The company had collected diverse speech data to train its A.I. system but hadn't understood just how diverse language could be. So it hired a sociolinguistics expert from the University of Washington to explain the language varieties that Microsoft needed to know about. It went beyond demographics and regional variety into how people speak in formal and informal settings.

"Thinking about race as a determining factor of how someone speaks is actually a bit misleading," Ms. Crampton said. "What we've learned in consultation with the expert is that actually a huge range of factors affect linguistic variety."

Ms. Crampton said the journey to fix that speech-to-text disparity had helped inform the guidance set out in the company's new standards.

"This is a critical norm-setting period for A.I.," she said, pointing to Europe's proposed regulations setting rules and limits on the use of artificial intelligence. "We hope to be able to use our standard to try and contribute to the bright, necessary discussion that needs to be had about the standards that technology companies should be held to."

A vibrant debate about the potential harms of A.I. has been underway for years in the technology community, fueled by mistakes and errors that have real consequences on people's lives, such as algorithms that determine whether or not people get welfare benefits. Dutch tax authorities mistakenly took child care benefits away from needy families when a flawed algorithm penalized people with dual nationality.

Automated software for recognizing and analyzing faces has been particularly controversial. Last year, Facebook shut down its decade-old system for identifying people in photos. The company's vice president of artificial intelligence cited the "many concerns about the place of facial recognition technology in society."

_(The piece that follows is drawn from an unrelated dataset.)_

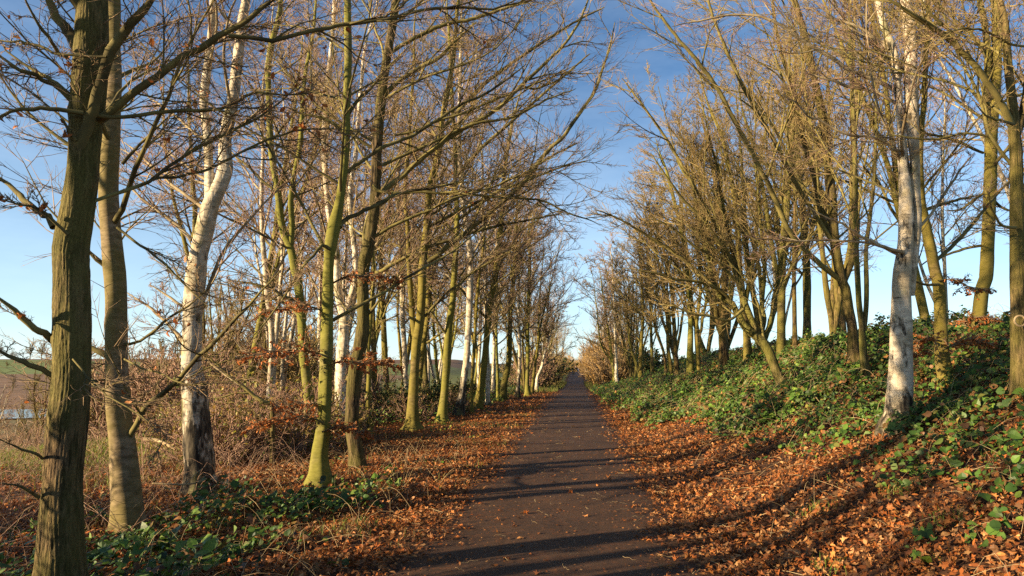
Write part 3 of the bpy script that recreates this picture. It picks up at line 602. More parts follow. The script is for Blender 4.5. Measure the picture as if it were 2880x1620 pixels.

Several Black men have been wrongfully arrested after flawed facial recognition matches. And in 2020, at the same time as the Black Lives Matter protests after the police killing of George Floyd in Minneapolis, Amazon and Microsoft issued moratoriums on the use of their facial recognition products by the police in the United States, saying clearer laws on its use were needed.

Since then, Washington and Massachusetts have passed regulation requiring, among other things, judicial oversight over police use of facial recognition tools.

Ms. Crampton said Microsoft had considered whether to start making its software available to the police in states with laws on the books but had decided, for now, not to do so. She said that could change as the legal landscape changed.

Arvind Narayanan, a Princeton computer science professor and prominent A.I. expert, said companies might be stepping back from technologies that analyze the face because they were "more visceral, as opposed to various other kinds of A.I. that might be dubious but that we don't necessarily feel in our bones."

Companies also may realize that, at least for the moment, some of these systems are not that commercially valuable, he said. Microsoft could not say how many users it had for the facial analysis features it is getting rid of. Mr. Narayanan predicted that companies would be less likely to abandon other invasive technologies, such as targeted advertising, which profiles people to choose the best ads to show them, because they were a "cash cow."